The prize of victory at Isthmia was a wreath, at first made of pine, but in the fifth century B.C. a wreath of wild celery was introduced. In late Hellenistic times and in the Roman era, both types of wreaths were awarded to victors in the Games.The celery of the Isthmian crown was withered, in contrast to the Nemean which was made of fresh celery. The withered wreath bestowed upon winners at Isthmia may have lent color to the Apostle Paul's statement in his first Epistle to the Corinthians (9.25), where he contrasts the "imperishable wreath" ("incorruptible crown" in the King James version), which the Christians receive, with the "perishable wreath" of the athletes.
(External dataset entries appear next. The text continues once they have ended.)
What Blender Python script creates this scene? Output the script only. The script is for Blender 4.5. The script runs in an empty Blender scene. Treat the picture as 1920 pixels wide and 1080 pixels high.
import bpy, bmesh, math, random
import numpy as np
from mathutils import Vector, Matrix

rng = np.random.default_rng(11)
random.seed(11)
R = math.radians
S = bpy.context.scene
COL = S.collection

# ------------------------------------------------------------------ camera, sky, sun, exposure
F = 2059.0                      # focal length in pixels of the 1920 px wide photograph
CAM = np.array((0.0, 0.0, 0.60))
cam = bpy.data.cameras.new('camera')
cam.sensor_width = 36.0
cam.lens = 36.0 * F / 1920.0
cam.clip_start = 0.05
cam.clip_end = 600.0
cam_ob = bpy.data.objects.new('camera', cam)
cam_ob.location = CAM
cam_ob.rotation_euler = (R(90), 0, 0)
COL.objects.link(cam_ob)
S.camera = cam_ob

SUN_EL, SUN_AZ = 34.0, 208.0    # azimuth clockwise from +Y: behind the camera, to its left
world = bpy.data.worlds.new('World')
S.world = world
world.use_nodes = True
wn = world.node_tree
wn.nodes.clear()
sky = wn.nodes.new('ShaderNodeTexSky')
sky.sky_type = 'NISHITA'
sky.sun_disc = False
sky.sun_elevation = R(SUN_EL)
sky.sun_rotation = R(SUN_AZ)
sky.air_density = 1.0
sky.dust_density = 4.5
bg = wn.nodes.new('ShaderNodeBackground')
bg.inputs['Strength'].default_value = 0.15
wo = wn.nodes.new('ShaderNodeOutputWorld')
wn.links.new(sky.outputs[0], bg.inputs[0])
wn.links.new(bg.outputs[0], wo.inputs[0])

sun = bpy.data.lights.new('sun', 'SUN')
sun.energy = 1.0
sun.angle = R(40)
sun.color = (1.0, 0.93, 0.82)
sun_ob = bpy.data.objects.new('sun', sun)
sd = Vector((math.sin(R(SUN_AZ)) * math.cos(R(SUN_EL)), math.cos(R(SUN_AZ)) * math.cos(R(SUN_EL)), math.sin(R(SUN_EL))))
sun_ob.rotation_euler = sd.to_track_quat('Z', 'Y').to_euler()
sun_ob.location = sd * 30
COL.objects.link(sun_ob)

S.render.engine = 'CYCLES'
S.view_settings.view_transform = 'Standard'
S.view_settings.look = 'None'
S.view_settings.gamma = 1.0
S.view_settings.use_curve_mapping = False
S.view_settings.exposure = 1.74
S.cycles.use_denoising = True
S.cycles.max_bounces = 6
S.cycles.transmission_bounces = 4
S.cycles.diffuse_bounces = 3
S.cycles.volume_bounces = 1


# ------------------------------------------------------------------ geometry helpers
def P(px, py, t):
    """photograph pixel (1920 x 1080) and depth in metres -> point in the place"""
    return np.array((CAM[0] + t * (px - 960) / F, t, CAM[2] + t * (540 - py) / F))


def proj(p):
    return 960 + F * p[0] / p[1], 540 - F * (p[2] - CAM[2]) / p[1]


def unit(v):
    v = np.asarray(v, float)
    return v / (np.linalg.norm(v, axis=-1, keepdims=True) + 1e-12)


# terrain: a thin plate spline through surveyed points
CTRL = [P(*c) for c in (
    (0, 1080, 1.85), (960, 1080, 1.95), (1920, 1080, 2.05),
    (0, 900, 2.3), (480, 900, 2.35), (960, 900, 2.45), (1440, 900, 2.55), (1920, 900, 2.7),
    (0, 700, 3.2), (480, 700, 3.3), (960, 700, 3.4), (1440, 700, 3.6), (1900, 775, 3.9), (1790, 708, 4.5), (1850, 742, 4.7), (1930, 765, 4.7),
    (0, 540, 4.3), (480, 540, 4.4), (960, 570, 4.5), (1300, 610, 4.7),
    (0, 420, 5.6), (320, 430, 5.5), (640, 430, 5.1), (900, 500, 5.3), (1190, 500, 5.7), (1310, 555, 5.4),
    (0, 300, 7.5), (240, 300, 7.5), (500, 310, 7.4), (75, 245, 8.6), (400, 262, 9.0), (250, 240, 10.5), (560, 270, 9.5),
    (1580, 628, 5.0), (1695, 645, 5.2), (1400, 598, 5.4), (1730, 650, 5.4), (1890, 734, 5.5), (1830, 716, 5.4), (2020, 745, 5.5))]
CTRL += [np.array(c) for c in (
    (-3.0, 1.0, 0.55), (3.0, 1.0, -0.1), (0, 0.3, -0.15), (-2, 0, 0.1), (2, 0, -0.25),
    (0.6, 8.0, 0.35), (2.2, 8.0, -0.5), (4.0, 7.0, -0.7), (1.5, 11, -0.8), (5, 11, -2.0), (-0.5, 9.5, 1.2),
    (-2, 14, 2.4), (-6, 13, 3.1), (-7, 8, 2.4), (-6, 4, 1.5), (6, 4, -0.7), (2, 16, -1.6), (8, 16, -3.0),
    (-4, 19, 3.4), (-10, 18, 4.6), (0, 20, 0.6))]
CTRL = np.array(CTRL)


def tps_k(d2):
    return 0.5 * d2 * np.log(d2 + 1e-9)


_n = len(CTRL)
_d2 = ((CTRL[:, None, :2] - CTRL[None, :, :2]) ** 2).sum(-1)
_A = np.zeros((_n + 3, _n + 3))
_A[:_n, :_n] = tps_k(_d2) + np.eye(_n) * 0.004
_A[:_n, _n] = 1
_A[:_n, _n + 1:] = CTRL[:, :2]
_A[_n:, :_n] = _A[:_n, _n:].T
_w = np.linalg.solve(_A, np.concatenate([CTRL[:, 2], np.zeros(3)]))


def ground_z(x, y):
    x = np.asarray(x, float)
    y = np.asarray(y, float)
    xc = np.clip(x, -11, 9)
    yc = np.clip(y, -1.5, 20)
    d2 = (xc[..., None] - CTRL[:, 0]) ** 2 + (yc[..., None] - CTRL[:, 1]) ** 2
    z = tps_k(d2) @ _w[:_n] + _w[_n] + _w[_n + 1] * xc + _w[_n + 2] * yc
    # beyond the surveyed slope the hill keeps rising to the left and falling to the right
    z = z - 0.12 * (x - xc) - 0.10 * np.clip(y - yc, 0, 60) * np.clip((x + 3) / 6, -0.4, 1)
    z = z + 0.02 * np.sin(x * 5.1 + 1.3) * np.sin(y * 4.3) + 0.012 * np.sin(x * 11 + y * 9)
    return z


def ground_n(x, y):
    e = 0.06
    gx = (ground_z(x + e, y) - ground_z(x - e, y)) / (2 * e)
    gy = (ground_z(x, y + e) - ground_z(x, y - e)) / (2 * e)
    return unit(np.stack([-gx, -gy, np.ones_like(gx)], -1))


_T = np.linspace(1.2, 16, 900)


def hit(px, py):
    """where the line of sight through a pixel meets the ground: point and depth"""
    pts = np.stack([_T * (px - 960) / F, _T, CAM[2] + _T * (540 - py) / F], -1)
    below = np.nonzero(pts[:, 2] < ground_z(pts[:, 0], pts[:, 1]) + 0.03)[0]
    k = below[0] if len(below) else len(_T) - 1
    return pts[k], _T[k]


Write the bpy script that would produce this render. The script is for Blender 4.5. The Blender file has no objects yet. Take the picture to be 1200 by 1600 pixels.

Paul may well have been at Isthmus for the celebration of the Games in the year 51, when he lived and worked as tent-maker in Corinth.

The festival held on the Corinthian Isthmus was probably the most popular of all the Panhellenic celebrations. The place was more easily accessible than either Olympia or Delphi, and a visit to Corinth, with all its famed attractions, that followed upon attendance at the Games was considered the high point in the experience of a lifetime. The often repeated saying, ("it is not every man's fortune to visit Corinth") expresses the exaggerated value placed upon such an event in a man's life.

Little enough remains of the splendid temples of Poseidon and Palaimon, or of the more humble cult houses of several other gods and heroes at Isthmia. But the ruins of these buildings now attract visitors from more distant lands, who come to see and to learn about the ideals that inspired athletes of ancient times in their striving for the right to wear a crown of pine or of celery as the badge of excellence. These values are as unchanging as the phenomena of nature, the sea and the mountain, that gave luster and myth to the Isthmus of Corinth.